Mar 27, 2019
Value-added products boost Mud Lake Farm’s revenue

To a grower, a value-added product means a crop plus processing and packaging – but such products also may add revenue to the farms themselves.

That’s the working theory at Mud Lake Farm south of Hudsonville, Michigan. In just over a dozen years, Steve and Kris Van Haitsma have built a successful farm operation from the ground up, growing greens for local restaurants and a community supported agriculture program. But the newest part of the farm, a profitable effort producing cordials and sodas from elderflowers, has grown to produce nearly 40 percent of the farm’s revenue in just four years and is much more profitable than the greens.

The experience has made Steve Van Haitsma a firm believer in value-added products. Small vegetable farm operations, after all, can be a hard row to hoe.

“There are so many more small farms doing that, and you’re competing against California and Mexico,” Van Haitsma said.

Value-added products are more workable, he said.

“It gives you control over your product,” he said. “You’re selling at retail.”

Mud Lake Farm was a stop on the Farm Market Bus Tour held as part of the recent Great Lakes Fruit, Vegetable & Farm Market EXPO in Grand Rapids, Michigan.

Finding the farm

The seeds of Mud Lake Farm were sown in 2000 when the two moved to a homestead that had been in Steve’s family for roughly a century. The two started to grow vegetables in 2006, and eventually added greenhouses and as they were approached by restaurants and their business expanded.

Today, they germinate their own seeds under lights in their basement. The plants are grown hydroponically in flats that float in a nutrient-mix that lines the floor of each of the three greenhouses. While the hydroponic operation is not certified organic, they do not use pesticides or herbicides – relying almost entirely on beneficial insects like ladybugs and lacewings for pest control.
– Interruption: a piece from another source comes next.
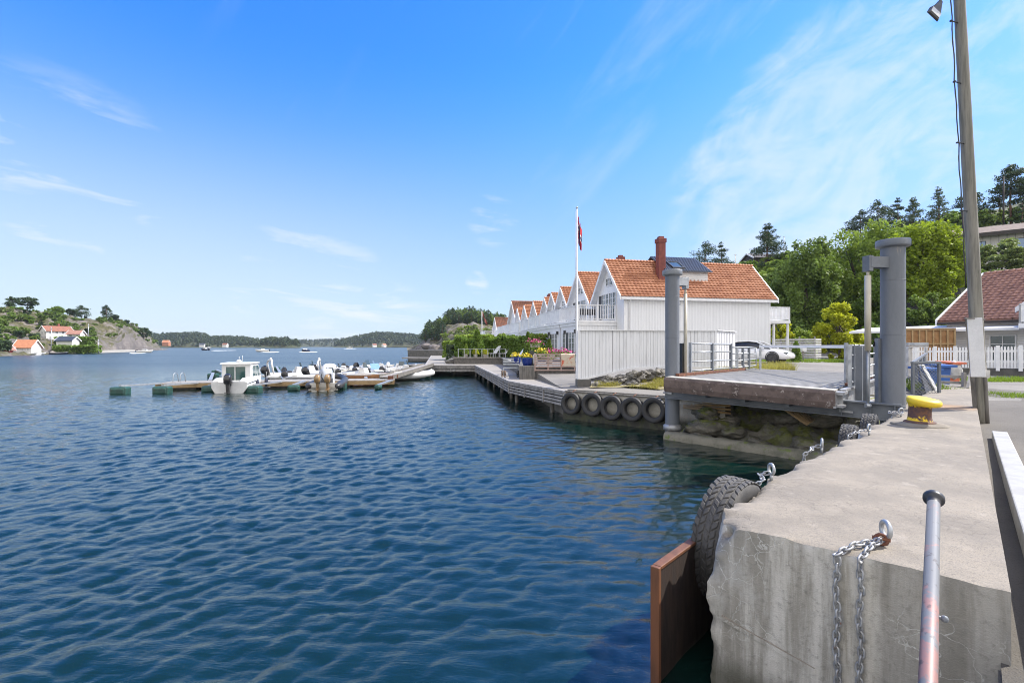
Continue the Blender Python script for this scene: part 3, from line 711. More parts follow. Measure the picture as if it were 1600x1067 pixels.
def chain_links(path, pitch=.052, wire=.0075, wid=.019):
    """links alternate in orientation along a polyline"""
    mb = MB(); pts = [Vector(p) for p in path]; L = [0]
    for a, b in zip(pts, pts[1:]): L.append(L[-1] + (b - a).length)
    n = int(L[-1] / pitch)
    def at(s):
        for i in range(len(pts) - 1):
            if s <= L[i + 1]: return pts[i].lerp(pts[i + 1], (s - L[i]) / max(1e-6, L[i + 1] - L[i])), (pts[i + 1] - pts[i]).normalized()
        return pts[-1], (pts[-1] - pts[-2]).normalized()
    for i in range(n):
        p, t = at((i + .5) * pitch); a = t.cross(Vector((.3, .5, .2))).normalized(); b = t.cross(a)
        an = (i % 2) * math.pi / 2 + .5 + rnd.uniform(-.22, .22); s = a * math.cos(an) + b * math.sin(an)
        h = pitch * .5 + wire; q = []
        for k in range(14):
            f = 2 * math.pi * k / 14; c_, s_ = math.cos(f), math.sin(f)
            q.append(p + t * (h - wid * .75) * (1 if c_ > 0 else -1) * (abs(c_) ** .3) + t * wid * .75 * c_ + s * wid * s_)
        mb.loop(q, wire, 7)
    return mb
def eye_bolt(label, u, w, z=1.3, r=.045, wire=.014, ang=0.):
    t = thing('eye_bolt', label, 'eye bolt', tuple(Q(u, w, z)), 'eye bolts along the quay edge')
    c = Q(u, w, z + r + .05); d = (QW * math.cos(ang) + QU * math.sin(ang)); pts = []
    for k in range(22):
        a = 2 * math.pi * k / 22; pts.append(c + d * (math.sin(a) * r) + Vector((0, 0, 1)) * (math.cos(a) * r))
    mb = MB(); mb.loop(pts, wire, 9); mb.tube([Q(u, w, z - .03), Q(u, w, z + .055)], wire, 9); mb.build('ring', 'galv', t); return t
e = eye_bolt('grey eye bolt with shackle holding two hanging chains on the quay edge', .34, .58, 1.3, .052, .016, 1.0)
sh = MB(); c = Q(.30, .60, 1.345)
sh.loop([c + QW * .035 * math.cos(a) + Vector((0, 0, .03 * math.sin(a) - .005)) + QU * .01 * math.sin(a) for a in lin(0, 5.9, 16)], .011, 8)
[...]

The marshy land had once been used as a cow pasture.

“It floods constantly, which for the elderflowers is great,” Kris Van Haitsma said. While Steve’s background is in business management, Kris has a background as an environmental chemist, and she was the first to note the many wild elder bushes. She said there are roughly 1,000 wild elder bushes on the property. In more recent years, the family has propagated the plants by taking cuttings, and even planting nursery-raised elderberries.

“We pick the flowers, and then what we don’t pick turn into berries,” Steve said.

Although some people grow elderberries as a crop, the elderflowers themselves also have a strong flavor, and the Van Haitsmas began experimenting with making cordials or syrups from the flowers.

“There was just a lot of playing around with things,” she said. Inspiration hit during a trip to Wales, where they sampled what was essentially an elderflower soda – something they hadn’t ever tasted before back in the U.S.

“We thought, nobody’s doing this, and we have all of these elderflowers on our land,” Kris said during a recent farm tour of her land. “We should do this.”

Plans and cans

In 2014, Mud Lake Farm began commercially selling cordials, or syrups, from wild elderflowers found around the property, and in 2016, it began canning its first sodas based on the cordial. The two hit upon a brand name, “St. Steve’s” based on some longtime banter between the two of them, during which Steve Van Haitsma will often refer to himself, tongue-in-cheek, as a saint.

For the canning operation, they are able to use equipment at a winery in nearby Grand Rapids. The Michigan State University Product Center also assisted in developing the products. A year and a half ago, they began producing a ginger soda – 11 percent of the ginger used in that soda is grown at Mud Lake Farm. Since that time, they’ve also started experimenting with other flavors including root beer.

“It’s really taken off,” Kris said during the tour. “It doesn’t really interfere with growing the lettuce at all.”